I was living in an artist loft building on Rugg Road in Allston, Massachusetts with my best childhood friend. Our few months living together would damage our relationship to the point that it never recovered. Living with somebody will do that.
It was a large, mostly open room with occasional sheetrock partitions in place of actual rooms. An industrial blower provided heat ineffectively and the bathroom and shower was down the hall, shared with other semi-legal tenants. After a lifetime of apartment dwelling, all the undefined space drove me a little crazy. I was there less than a year, as I remember.
It’s weird to copy your own work. I don’t know how it is for other painters (and there’s a long tradition of artists cranking out multiple versions of the same popular motif), but it’s not a thing that feels natural to me. Still, as an occasional exercise, it’s not uninteresting. I wasn’t interested in slavishly recreating every last brush stroke, but in making a new riff on an old theme. I made a free new version of the Rugg Road self-portrait, framed it, and put it in the mail.
When I was choosing art to illustrate Soviet Stamps, I wanted to use one of the charcoal drawings from my BFA Thesis show. They were very dark drawings done at night with the lights off. Unfortunately, the only digital files I had were way too low-res to print. So I took out my Sumi ink and made a new version using the blurry picture on my computer screen as a reference. Once again, making this new picture from an old one made me think back to another time. I was depressed over a recent breakup and didn’t like having the lights on. Hence the dark drawings.

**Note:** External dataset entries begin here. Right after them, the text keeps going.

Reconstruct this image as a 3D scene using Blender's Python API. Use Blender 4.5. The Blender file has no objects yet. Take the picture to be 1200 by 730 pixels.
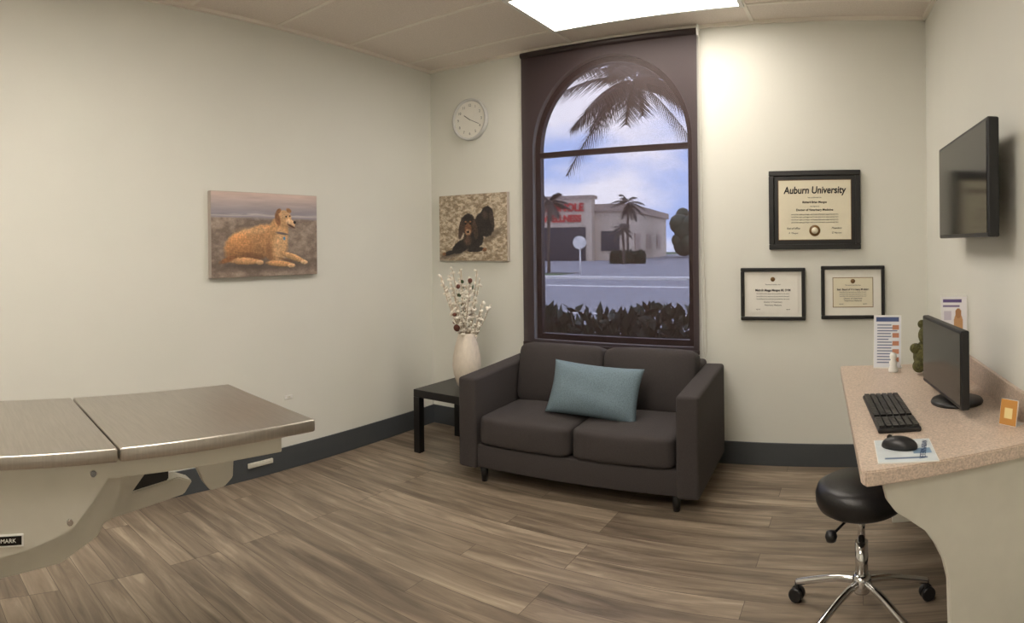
import bpy, bmesh, math, random
import numpy as np
from mathutils import Vector, Matrix, Euler
random.seed(7); np.random.seed(7)
sc = bpy.context.scene
try:
    sc.view_settings.view_transform = 'Standard'
    sc.view_settings.look = 'None'
    sc.view_settings.exposure = 0.0
except Exception as e: print(e)

# ------------------------------------------------------------ helpers
def lin(c):
    r=[]
    for v in c[:3]:
        v=v/255.0
        r.append(v/12.92 if v<=0.04045 else ((v+0.055)/1.055)**2.4)
    return tuple(r)+(1.0,)

def M(name,col,rough=.5,metal=0.0,var=0.0,scale=20,bump=0.0,bscale=None,stretch=(1,1,1),spec=None):
    m=bpy.data.materials.new(name); m.use_nodes=True
    nt=m.node_tree; b=nt.nodes['Principled BSDF']
    c=lin(col)
    b.inputs['Base Color'].default_value=c
    b.inputs['Roughness'].default_value=rough
    b.inputs['Metallic'].default_value=metal
    if spec is not None: b.inputs['Specular IOR Level'].default_value=spec
    tc=nt.nodes.new('ShaderNodeTexCoord'); mp=nt.nodes.new('ShaderNodeMapping')
    mp.inputs['Scale'].default_value=stretch
    nt.links.new(tc.outputs['Object'],mp.inputs['Vector'])
    n=nt.nodes.new('ShaderNodeTexNoise'); n.inputs['Scale'].default_value=scale; n.inputs['Detail'].default_value=5
    nt.links.new(mp.outputs[0],n.inputs['Vector'])
    r=nt.nodes.new('ShaderNodeValToRGB')
    r.color_ramp.elements[0].position=.3; r.color_ramp.elements[1].position=.7
    r.color_ramp.elements[0].color=tuple(max(0,x*(1-var)) for x in c[:3])+(1,)
    r.color_ramp.elements[1].color=tuple(min(1,x*(1+var)) for x in c[:3])+(1,)
    nt.links.new(n.outputs['Fac'],r.inputs['Fac'])
    nt.links.new(r.outputs['Color'],b.inputs['Base Color'])
    if bump>0:
        n2=nt.nodes.new('ShaderNodeTexNoise'); n2.inputs['Scale'].default_value=bscale or scale; n2.inputs['Detail'].default_value=3
        nt.links.new(mp.outputs[0],n2.inputs['Vector'])
        bp=nt.nodes.new('ShaderNodeBump'); bp.inputs['Strength'].default_value=bump; bp.inputs['Distance'].default_value=.01
        nt.links.new(n2.outputs['Fac'],bp.inputs['Height']); nt.links.new(bp.outputs[0],b.inputs['Normal'])
    return m

def emis(name,col,s):
    m=bpy.data.materials.new(name); m.use_nodes=True; nt=m.node_tree
    nt.nodes.remove(nt.nodes['Principled BSDF'])
    e=nt.nodes.new('ShaderNodeEmission'); e.inputs[0].default_value=lin(col); e.inputs[1].default_value=s
    nt.links.new(e.outputs[0],nt.nodes['Material Output'].inputs['Surface'])
    return m

def link(o,parent=None,mat=None,smooth=False):
    sc.collection.objects.link(o)
    if parent is not None: o.parent=parent
    if mat is not None: o.data.materials.append(mat)
    if smooth:
        for p in o.data.polygons: p.use_smooth=True
    return o

def group(name,loc=(0,0,0),rz=0.0,rot=None):
    e=bpy.data.objects.new(name,None); e.empty_display_size=.1
    e.location=loc; e.rotation_euler=rot if rot else (0,0,rz)
    sc.collection.objects.link(e); return e

def box(name,lo,hi,mat,parent=None,bevel=0.0,seg=2,loc=(0,0,0),rot=(0,0,0)):
    me=bpy.data.meshes.new(name); bm=bmesh.new()
    bmesh.ops.create_cube(bm,size=1)
    for v in bm.verts:
        for i in range(3):
            v.co[i]=lo[i] if v.co[i]<0 else hi[i]
    if bevel>0:
        bmesh.ops.bevel(bm,geom=list(bm.edges),offset=bevel,segments=seg,affect='EDGES',profile=.5)
    bm.to_mesh(me); bm.free()
    o=bpy.data.objects.new(name,me); o.location=loc; o.rotation_euler=rot
    link(o,parent,mat,False)
    if bevel>0 and seg>2:
        for p in me.polygons: p.use_smooth=True
    return o

def prism(name,pts,vec,mat,parent=None,bevel=0.0,loc=(0,0,0),rot=(0,0,0)):
    me=bpy.data.meshes.new(name); bm=bmesh.new(); vec=Vector(vec)
    a=[bm.verts.new(p) for p in pts]; b=[bm.verts.new(Vector(p)+vec) for p in pts]
    bm.faces.new(a); bm.faces.new(b[::-1]); n=len(pts)
    for i in range(n): bm.faces.new((a[i],b[i],b[(i+1)%n],a[(i+1)%n]))
    bmesh.ops.recalc_face_normals(bm,faces=bm.faces)
    if bevel>0: bmesh.ops.bevel(bm,geom=list(bm.edges),offset=bevel,segments=2,affect='EDGES')
    bm.to_mesh(me); bm.free()
    o=bpy.data.objects.new(name,me); o.location=loc; o.rotation_euler=rot
    return link(o,parent,mat)

def lathe(name,prof,mat,parent=None,seg=40,loc=(0,0,0),rot=(0,0,0)):
    me=bpy.data.meshes.new(name); vs=[];fs=[]
    n=len(prof)
    for r,z in prof:
        for k in range(seg):
            a=2*math.pi*k/seg; vs.append((r*math.cos(a),r*math.sin(a),z))
    for i in range(n-1):
        for k in range(seg):
            k2=(k+1)%seg
            fs.append((i*seg+k,i*seg+k2,(i+1)*seg+k2,(i+1)*seg+k))
    if prof[0][0]>1e-5: fs.append(tuple(range(seg))[::-1])
    if prof[-1][0]>1e-5: fs.append(tuple((n-1)*seg+k for k in range(seg)))
    me.from_pydata(vs,[],fs); me.update()
    bm=bmesh.new(); bm.from_mesh(me); bmesh.ops.remove_doubles(bm,verts=bm.verts,dist=1e-5); bmesh.ops.recalc_face_normals(bm,faces=bm.faces); bm.to_mesh(me); bm.free()
    o=bpy.data.objects.new(name,me); o.location=loc; o.rotation_euler=rot
    link(o,parent,mat,True)
    return o

def cyl(name,r,z0,z1,mat,parent=None,loc=(0,0,0),rot=(0,0,0),bev=.0,seg=32):
    if bev>0: pr=[(0,z0),(r-bev,z0),(r,z0+bev),(r,z1-bev),(r-bev,z1),(0,z1)]
    else: pr=[(0,z0),(r,z0),(r,z1),(0,z1)]
    o=lathe(name,pr,mat,parent,seg,loc,rot)
    for p in o.data.polygons: p.use_smooth=abs(p.normal.z)<.3
    return o

def tubes(name,paths,mat,parent=None,radius=.01,res=4,loc=(0,0,0),rot=(0,0,0),spline='POLY',taper=None):
    cu=bpy.data.curves.new(name,'CURVE'); cu.dimensions='3D'; cu.bevel_depth=radius; cu.bevel_resolution=res; cu.use_fill_caps=True
    for pts in paths:
        s=cu.splines.new(spline)
        if spline=='BEZIER':
            s.bezier_points.add(len(pts)-1)
            for i,p in enumerate(pts):
                bp=s.bezier_points[i]; bp.co=p; bp.handle_left_type='AUTO'; bp.handle_right_type='AUTO'
                if taper: bp.radius=taper[0]+(taper[1]-taper[0])*i/(len(pts)-1)
        else:
            s.points.add(len(pts)-1)
            for i,p in enumerate(pts):
                s.points[i].co=(p[0],p[1],p[2],1)
                if taper: s.points[i].radius=taper[0]+(taper[1]-taper[0])*i/(len(pts)-1)
    tmp=bpy.data.objects.new('tmp',cu); sc.collection.objects.link(tmp)
    bpy.context.view_layer.update()
    me=bpy.data.meshes.new_from_object(tmp.evaluated_get(bpy.context.evaluated_depsgraph_get()))
    bpy.data.objects.remove(tmp)
    me.materials.clear()
    o=bpy.data.objects.new(name,me); o.location=loc; o.rotation_euler=rot
    return link(o,parent,mat,True)

def text(name,body,size,mat,parent=None,loc=(0,0,0),rot=(math.pi/2,0,0),align='CENTER',ext=.0004,sx=1.0,bold=0.0,shear=0.0,space=1.0):
    cu=bpy.data.curves.new(name,'FONT'); cu.body=body; cu.size=size; cu.align_x=align; cu.align_y='CENTER'; cu.extrude=ext; cu.offset=bold; cu.shear=shear; cu.space_character=space
    tmp=bpy.data.objects.new('tmp',cu); sc.collection.objects.link(tmp)
    bpy.context.view_layer.update()
    me=bpy.data.meshes.new_from_object(tmp.evaluated_get(bpy.context.evaluated_depsgraph_get()))
    bpy.data.objects.remove(tmp); me.materials.clear()
    o=bpy.data.objects.new(name,me); o.location=loc; o.rotation_euler=rot; o.scale=(sx,1,1)
    return link(o,parent,mat)

def cushion(name,w,d,h,mat,parent,loc,rot=(0,0,0),n=7,bulge=.02,cuts=13,fb=.012):
    me=bpy.data.meshes.new(name); bm=bmesh.new()
    bmesh.ops.create_cube(bm,size=2)
    bmesh.ops.subdivide_edges(bm,edges=list(bm.edges),cuts=cuts,use_grid_fill=True)
    for v in bm.verts:
        x,y,z=v.co
        s=(abs(x)**n+abs(y)**n+abs(z)**n)**(1/n)
        x,y,z=x/s,y/s,z/s
        X,Y,Z=x*w/2,y*d/2,z*h/2
        Z+=math.copysign(1,z)*bulge*(1-x*x)*(1-y*y)*(1 if abs(z)>.3 else abs(z)/.3)
        Y+=math.copysign(1,y)*fb*(1-x*x)*(1-z*z)*(1 if abs(y)>.3 else abs(y)/.3)
        wr=.002*math.sin(9*x+5*y)*math.sin(7*y-3*x)
        v.co=(X,Y,Z+wr)
    bm.to_mesh(me); bm.free()
    o=bpy.data.objects.new(name,me); o.location=loc; o.rotation_euler=rot
    return link(o,parent,mat,True)

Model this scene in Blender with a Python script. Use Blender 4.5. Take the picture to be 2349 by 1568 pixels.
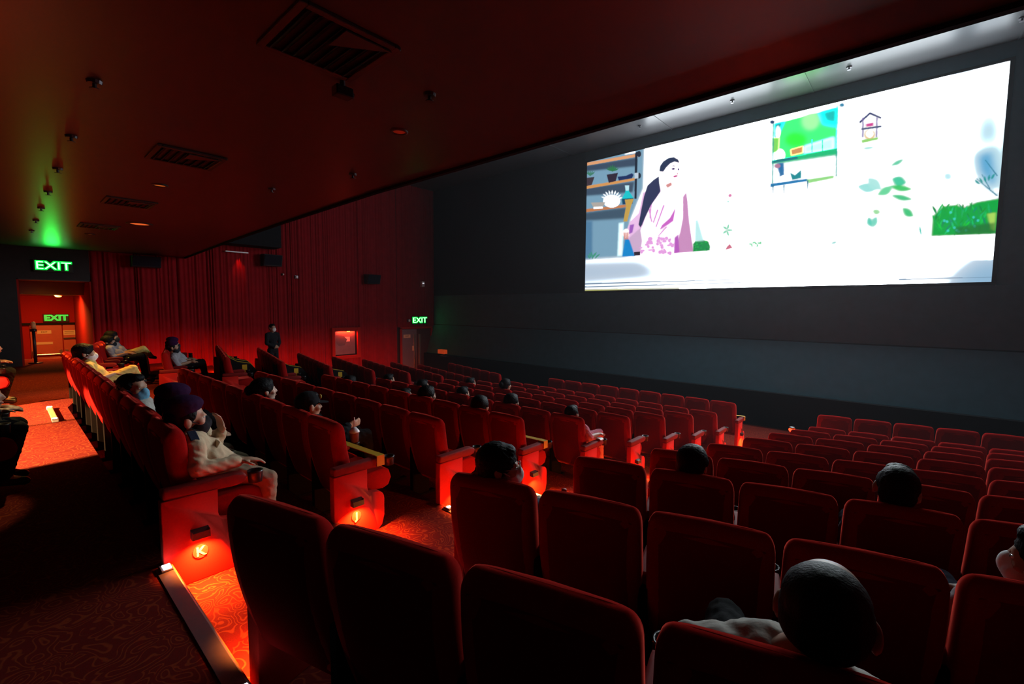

A few years ago I was working on a series of paintings at the Skylark and made one of the photobooth in the back of the bar. A friend liked it enough to want to buy it. But when she found out the size she said it would never fit in her place—she had the misfortune of living in a New York apartment. So I returned to the bar with my gouaches and painted a new postcard-sized version for her. Unlike the other two painted copies, this one was not done with the earlier one as a visual source. I didn’t have to contend with my own marks, but rather just the same subject-matter. The result is similar but different.
They say you can’t step in the same river twice and that’s true for art as well. At least the way I do it. I suppose I could make the new, copied versions of old pictures closer to the originals, but that would be really boring. I’m not a machine and don’t get anything from mechanical reproduction. In the best-case scenario, the new paintings are reconsiderations or tributes to the old. A way to look back without dwelling too much.
Still, left to my own devices, I’d rather just try to make something new.